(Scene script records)
--

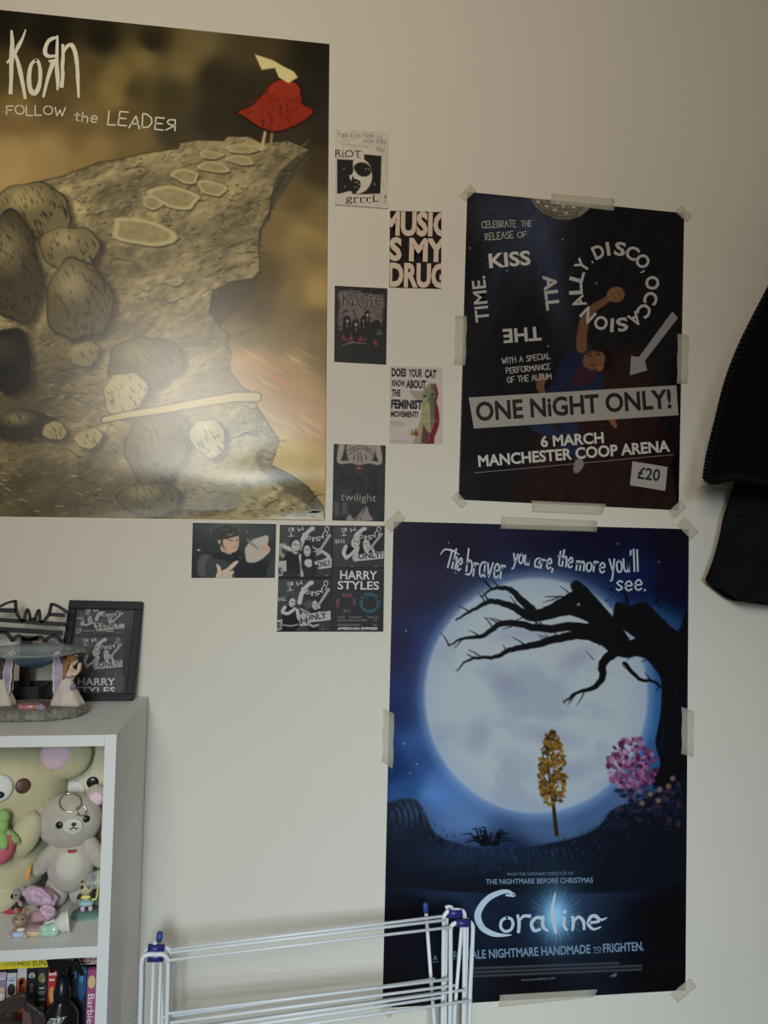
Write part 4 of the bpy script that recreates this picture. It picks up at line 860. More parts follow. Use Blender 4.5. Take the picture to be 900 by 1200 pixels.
booth_print()

# ------------------------------------------------------------------ masking tape
def tape_mat():
    m = bpy.data.materials.new('masking_tape'); m.use_nodes = True; nt = m.node_tree; b = nt.nodes['Principled BSDF']
    b.inputs['Base Color'].default_value = (.76, .71, .56, 1); b.inputs['Roughness'].default_value = .6; b.inputs['Specular IOR Level'].default_value = .2
    tr = nt.nodes.new('ShaderNodeBsdfTransparent'); mx = nt.nodes.new('ShaderNodeMixShader'); n = nt.nodes.new('ShaderNodeTexNoise'); n.inputs['Scale'].default_value = 160
    r = nt.nodes.new('ShaderNodeMapRange'); r.inputs['To Min'].default_value = .24; r.inputs['To Max'].default_value = .4
    nt.links.new(n.outputs['Fac'], r.inputs['Value']); nt.links.new(r.outputs['Result'], mx.inputs['Fac']); nt.links.new(tr.outputs['BSDF'], mx.inputs[1]); nt.links.new(b.outputs['BSDF'], mx.inputs[2])
    nt.links.new(mx.outputs['Shader'], nt.nodes['Material Output'].inputs['Surface'])
    return m
M_tape = tape_mat()
def tape(px, label, group):
    a, b, c, d = [np.array(p, float) for p in px]
    m = MB(); nx, ny = 9, 4; vs = []
    for j in range(ny + 1):
        for i in range(nx + 1):
            u, v = i / nx, j / ny
            p = a * (1 - u) * (1 - v) + b * u * (1 - v) + c * u * v + d * (1 - u) * v
            if i in (0, nx): p = p + (b - a) / np.hypot(*(b - a)) * (.7 if j % 2 else -.3)      # torn ends
            w = at(p[0], p[1], -.0021); vs.append(w)
    fs = [(j * (nx + 1) + i, j * (nx + 1) + i + 1, (j + 1) * (nx + 1) + i + 1, (j + 1) * (nx + 1) + i) for j in range(ny) for i in range(nx)]
    m.add(vs, fs, M_tape)
    o = m.build('masking_tape', mods=[('SOLIDIFY', dict(thickness=.00012, offset=0))])
    return tag(o, label, 'tape', group)
def corner(cx, cy, ang, L=15, W=13):
    d = np.array([cos(ang), sin(ang)]) * L; n = np.array([-sin(ang), cos(ang)]) * W / 2; c = np.array([cx, cy])
    return [c - d - n, c + d - n, c + d + n, c - d + n]
D, Lz, L2 = zoom(520, 210, 3), zoom(440, 600, 2.368), zoom(440, 900, 2.368)
GE, GF = 'tape around the black event poster', 'tape around the blue night poster'
for px, lab, g in ((corner(548, 226, -.75, 9, 10), "small tape across the event poster's top left corner", GE), (D(378, 50, 600, 68, 598, 111, 375, 86), "long tape strip over the event poster's top edge", GE), (corner(801, 250, .75, 9, 10), "small tape across the event poster's top right corner", GE),
        (D(40, 478, 81, 480, 76, 655, 36, 652), "upright tape strip on the event poster's left edge", GE), (D(822, 543, 861, 548, 857, 720, 820, 718), "upright tape strip on the event poster's right edge", GE), (corner(538, 586, .8, 9, 10), "small tape across the event poster's bottom left corner", GE),
        (D(308, 1130, 572, 1142, 555, 1180, 310, 1170), "long tape strip under the event poster's bottom edge", GE), (corner(794, 597, -.75, 10, 11), "small tape across the event poster's bottom right corner", GE),
        (corner(462, 611, -.75, 12, 13), "tape across the night poster's top left corner", GF), (Lz(348, 12, 615, 24, 614, 55, 347, 46), "long tape strip over the night poster's top edge", GF), (corner(806, 619, .8, 12, 13), "wide tape across the night poster's top right corner", GF),
        (Lz(22, 545, 52, 560, 48, 714, 18, 692), "upright tape strip on the night poster's left edge", GF), (Lz(850, 541, 884, 552, 881, 681, 849, 671), "upright tape strip on the night poster's right edge", GF), (L2(345, 630, 616, 614, 607, 636, 341, 664), "long tape strip under the night poster's bottom edge", GF),
        (corner(450, 1180, .7, 13, 12), "tape across the night poster's bottom left corner", GF), (corner(801, 1161, -.7, 15, 13), "tape across the night poster's bottom right corner", GF)):
    tape(px, lab, g)
# ------------------------------------------------------------------ bookshelf
XR, XL, YF, YB, ZT = -.221, -.83, -.282, -.006, 1.2605
PT = .0165
M_shelf = mat('shelf_white', (.78, .77, .74), .45, raw=True, bump=.03, bscale=200, spec=.35)
M_shelfb = mat('shelf_back', (.6, .585, .55), .6, raw=True)
ZF, ZD = .9585, .7005                                              # top of the toy shelf and of the film-case shelf
bs = thing('bookshelf', 'white bookshelf with plush bears and film cases beside the drying rack', 'shelf', ((XL + XR) / 2, (YF + YB) / 2, 0))
MB().box((XR - PT, YF, 0), (XR, YB, ZT), M_shelf, .0008).build('side_panel', None, bs)
MB().box((XL, YF, 0), (XL + PT, YB, ZT), M_shelf, .0008).build('side_panel', None, bs)
MB().box((XL + PT, YF, ZT - PT), (XR - PT, YB, ZT - .0002), M_shelf, .0006).build('top_panel', None, bs)
for z in (ZF, ZD, .42, .09):
    MB().box((XL + PT, YF + .0006, z - .0155), (XR - PT, YB - .004, z), M_shelf, .0006).build('shelf_board', None, bs)
MB().box((XL + PT, YB - .004, .07), (XR - PT, YB - .001, ZT - PT), M_shelfb).build('back_panel', None, bs)

def surf(px, py, c, r, off=0.0):
    """the first point of an ellipsoid met by the line of sight through a pixel"""
    c = np.array(c); r = np.array(r) + off; d = ray(float(px), float(py)); o = (EYE - c) / r; e = d / r
    A, B, Cc = e @ e, 2 * o @ e, o @ o - 1; q = B * B - 4 * A * Cc
    t = (-B - sqrt(max(q, 0))) / (2 * A)
    return EYE + d * t
def disc_on(m, px, py, c, r, rad, mt, flat=.35, off=0.0):
    p = surf(px, py, c, r); n = (p - np.array(c)) / np.array(r) ** 2; n = Vector(n).normalized()
    R = n.to_track_quat('Z', 'Y').to_matrix()
    rx, ry = rad if isinstance(rad, tuple) else (rad, rad)
    m.ell(p + np.array(n) * off, (rx, ry, min(rx, ry) * flat), mt, R, 16, 8)
    return p, n

# ------------------------------------------------------------------ plush bears
M_cream = mat('plush_cream', (147, 140, 112), .95, bump=.5, bscale=420, var=.06, vscale=30, sheen=.25, spec=.1)
M_ivory = mat('plush_ivory', (160, 152, 130), .95, bump=.5, bscale=420, var=.06, vscale=30, sheen=.25, spec=.1)
M_grey = mat('plush_grey', (138, 130, 120), .95, bump=.6, bscale=520, var=.08, vscale=60, sheen=.3, spec=.1)
M_greyl = mat('plush_light', (156, 149, 138), .95, bump=.6, bscale=520, var=.06, vscale=60, sheen=.3, spec=.1)
M_pinkp = mat('plush_pink', (212, 146, 154), .95, bump=.4, bscale=500, sheen=.2, spec=.1)
M_whitep = mat('plush_white', (166, 163, 160), .95, bump=.4, bscale=500, sheen=.2, spec=.1)
M_eyeb = mat('bead_black', (18, 18, 19), .3); M_eyebr = mat('bead_brown', (62, 40, 32), .45)
M_orange = mat('tag_orange', (190, 122, 62), .7); M_red = mat('toy_red', (124, 38, 42), .6); M_green = mat('plush_green', (110, 136, 78), .9, bump=.3, bscale=400)
M_rose = mat('plush_rose', (156, 76, 90), .9, bump=.3, bscale=400)
M_steel = mat('steel_ring', (150, 146, 138), .25, 1.0)
# the big cream bear on the left
c1, r1 = np.array([-.4315, -.118, 1.142]), np.array([.104, .083, .089])
b1 = thing('plush_bear', 'largest cream plush bear with a brown eye at the shelf edge', 'plush toy', (-.41, -.12, ZF), 'plush bears on the shelf')
MB().ell(c1, r1, M_cream, None, 40, 24).build('head', None, b1)
bd1 = ((-.412, -.118, 1.034), (.064, .07, .0745))
MB().ell(*bd1, M_cream, None, 36, 22).build('body', None, b1)
m = MB(); e1c = at(78, 884, -.135); m.ell(e1c, (.04, .022, .04), M_cream, None, 28, 18); e = m.build('ear', None, b1)
MB().ell(e1c + np.array([-.012, -.016, .006]), (.025, .012, .027), M_pinkp, (0, .2, 0), 22, 14).build('inner_ear', None, e)
MB().ell(np.array([-.515, -.13, 1.2]), (.036, .022, .04), M_cream, None, 24, 16).build('ear', None, b1)
m = MB(); disc_on(m, 27, 921, c1, r1, .0115, M_eyebr, .25); m.build('eye', None, b1)
m = MB(); disc_on(m, -37, 923, c1, r1, .0115, M_eyebr, .25); m.build('eye', None, b1)
m = MB(); p, n = disc_on(m, -4, 924, c1, r1, (.024, .022), M_whitep, .35); m.build('muzzle', None, b1)
MB().ell(p + np.array([.008, -.009, -.007]), (.006, .004, .005), M_eyeb).build('nose', None, b1)
MB().ell(at(30, 978, -.186), (.0215, .02, .036), M_cream, (0, .35, 0), 24, 16).build('arm', None, b1)
MB().ell((-.408, -.16, .986), (.028, .024, .0275), M_cream, None, 24, 16).build('leg', None, b1)
MB().ell((-.468, -.16, .986), (.028, .024, .0275), M_cream, None, 24, 16).build('leg', None, b1)
a = at(31, 1022, -.19); tagp = [at(32, 1015, -.195), at(36.5, 1016, -.192), at(33, 1031, -.193), at(28.5, 1030, -.196)]
MB().prism(tagp, (0, .0012, 0), M_orange).build('fabric_tag', None, b1)
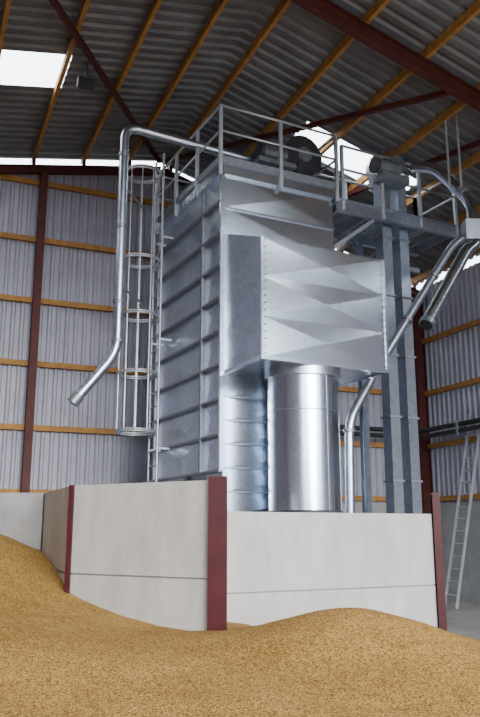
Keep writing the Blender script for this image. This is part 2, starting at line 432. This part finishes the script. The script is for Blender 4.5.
b.raw(P,[list(range(k)),list(range(k,2*k))[::-1]]+[[i,(i+1)%k,k+(i+1)%k,k+i] for i in range(k)],GALV)
b.tube([(cx,.0,cz),(cx,.1,cz)],.14,DARK,18); b.tube([(cx,-.05,cz),(cx,.02,cz)],.2,BLUEG,18)
b.tube([(cx-.6,-.12,cz-.2),(cx-.1,-.12,cz-.2)],.15,BLUEG,18); b.tube([(cx-.68,-.12,cz-.2),(cx-.6,-.12,cz-.2)],.16,DARK,18)
b.box(cx-.55,cx+.1,-.25,.08,8.45,8.6,GALVD)
b.done('head',E)
b=B(FC)
pp=rnd([(3.55,14.45,9.0),(3.95,14.2,8.85),(4.52,13.9,7.95),(4.50,13.8,7.5)],.2,5)
b.tube(pp,.11,GALV,16)
b.tube([(4.35,14.0,8.28),(4.42,13.96,8.18)],.135,GALVD,16)
b.box(4.3,4.7,13.6,13.95,7.1,7.5,GALVD)
b.tube([(4.75,13.7,7.3),(5.9,13.9,7.55)],.12,GALV2,16)
b.tube(rnd([(4.5,13.75,7.2),(4.45,13.7,7.0),(4.27,13.6,6.86),(3.30,13.0,5.27)],.15,4),.12,GALV,18,caps=True)
b.tube([(3.33,13.02,5.32),(3.28,12.985,5.235)],.14,GALV2,18)
b.tube([(3.279,12.985,5.232),(3.272,12.98,5.222)],.115,BLACK,18)  # black disc paints the shade inside the spout's open mouth
b.tube(rnd([(4.4,13.78,7.25),(4.04,13.7,7.0),(2.36,13.0,4.40),(1.83,12.7,3.5),(1.80,12.7,1.9)],.25,5),.075,GALV2,14)
for t in (.25,.6):
    a=Vector((4.04,13.7,7.0)).lerp(Vector((2.36,13.0,4.4)),t); c=Vector((4.04,13.7,7.0)).lerp(Vector((2.36,13.0,4.4)),t+.02)
    b.tube([tuple(a),tuple(c)],.1,GALVD,14)
b.tube([(1.825,12.7,3.3),(1.825,12.7,3.36)],.1,GALVD,14)
b.done('grain_downpipes')
for (r,f) in ((3.98,13.4),(4.2,13.4)):
    b=B(FC); z=8.1; w=FC(r,f,0); top=roofz(w.x)-.02; i=0
    while z<top:
        q=FC(r,f,z); s=.02
        ax=Vector((s,0,0)) if i%2 else Vector((0,s,0))
        pts=[q+ax*math.cos(2*math.pi*k/8)+Vector((0,0,.04*math.sin(2*math.pi*k/8))) for k in range(8)]
        b.tube(pts,.009,RAIL,5,closed=True,world=True); z+=.062; i+=1
    b.done('hoist_chain')
b=B(FB)
p0=Vector((11.35,14.45,0)); p1=Vector((12.45,14.45,4.5))
for s in (0,.42): b.bar(p0+Vector((0,s,0)),p1+Vector((0,s,0)),.03,.07,RAIL,up=(1,0,0))
for i in range(1,16):
    q=p0.lerp(p1,i/16); b.tube([tuple(q),tuple(q+Vector((0,.42,0)))],.018,RAIL,8)
b.done('aluminium_ladder')

# ---------------------------------------------------------------- grain heap
from mathutils import noise
def sst(a,b_,x):
    t=max(0,min(1,(x-a)/(b_-a))); return t*t*(3-2*t)
def gz(r,f):
    g=lambda x,y,s,A: A*math.exp(-((r-x)**2+(f-y)**2)/(s*s))
    base=.42*(1-sst(8.5,12.0,f)*sst(-.2,1.5,r))*(1-sst(4.5,8,r))
    z=base+g(-5,11.6,2.9,1.60)+g(1.2,8.4,1.35,.48)+g(-2.5,7.6,1.8,.32)
    z+=.035*noise.noise(Vector((r*.9,f*.9,0)))+.014*noise.noise(Vector((r*3,f*3,5)))
    return z-.03
def behind(r,f):
    if r<-3.07: return f>12.26
    if r<-2.2: 
        t=(r+3.07)/.87; return f>12.26-t*1.98
    if r<-.3:
        t=(r+2.2)/1.9; return f>10.27-t*1.12
    if r<3.15:
        return f>10.98+(r+.2)*.51 if r>-.2 else f>9.25
    return False
b=B(FC); V=[];idx={};F=[]
step=.07; nr=int(13/step); nf=int(13.5/step)
for i in range(nr+1):
    for j in range(nf+1):
        r=-6.0+i*step; f=0.3+j*step; idx[i,j]=len(V); V.append(FC(r,f,max(gz(r,f),-.02)))
for i in range(nr):
    for j in range(nf):
        r=-6.0+(i+.5)*step; f=.3+(j+.5)*step
        if behind(r,f): continue
        if FC(r,f,0).x<XL+.05: continue
        F.append((idx[i,j],idx[i+1,j],idx[i+1,j+1],idx[i,j+1]))
used=sorted({k for f in F for k in f}); mp={k:i for i,k in enumerate(used)}
b.raw([V[k] for k in used],[tuple(mp[k] for k in f) for f in F],GRAIN,True)
g=b.done('grain_heap')

# ---------------------------------------------------------------- light
w=bpy.data.worlds.new('World'); bpy.context.scene.world=w; w.use_nodes=True
nt=w.node_tree; bg=nt.nodes['Background']; bg.inputs[1].default_value=7.6
tc=nt.nodes.new('ShaderNodeTexCoord'); sx=nt.nodes.new('ShaderNodeSeparateXYZ'); cr=nt.nodes.new('ShaderNodeValToRGB')
nt.links.new(tc.outputs['Generated'],sx.inputs[0]); nt.links.new(sx.outputs['Z'],cr.inputs[0]); nt.links.new(cr.outputs[0],bg.inputs[0])
E_=cr.color_ramp.elements
E_[0].position=0.0; E_[0].color=(.05,.06,.06,1); E_[1].position=.5; E_[1].color=(.92,.96,1,1)
for pos,c in ((.04,(.12,.15,.18,1)),(.08,(.44,.55,.72,1)),(.18,(.82,.91,1,1))):
    k=E_.new(pos); k.color=c
sd=bpy.data.lights.new('daylight_sun','SUN'); sd.energy=3.3; sd.angle=math.radians(25); sd.color=(1,.96,.90)
so=bpy.data.objects.new('daylight_sun',sd); bpy.context.scene.collection.objects.link(so); so.location=(6,-12,9)
dirv=FC(-.45,1,0)-FC(0,0,0); dirv.z=-.26
so.rotation_euler=dirv.to_track_quat('-Z','Y').to_euler()
# camera
cd=bpy.data.cameras.new('camera'); cam=bpy.data.objects.new('camera',cd); bpy.context.scene.collection.objects.link(cam)
cd.sensor_fit='VERTICAL'; cd.sensor_height=36; cd.lens=763/717*36
cam.location=(0,0,H); cam.rotation_euler=(math.radians(90+12.7),0,-TB)
bpy.context.scene.camera=cam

--

Reproduce only the lines of the records from the start up to and including the line that holds "booth_print()"; do not carry over any picture.

**Problem solution:**
Write part 4 of the bpy script that recreates this picture. It picks up at line 860. More parts follow. Use Blender 4.5. Take the picture to be 900 by 1200 pixels.
booth_print()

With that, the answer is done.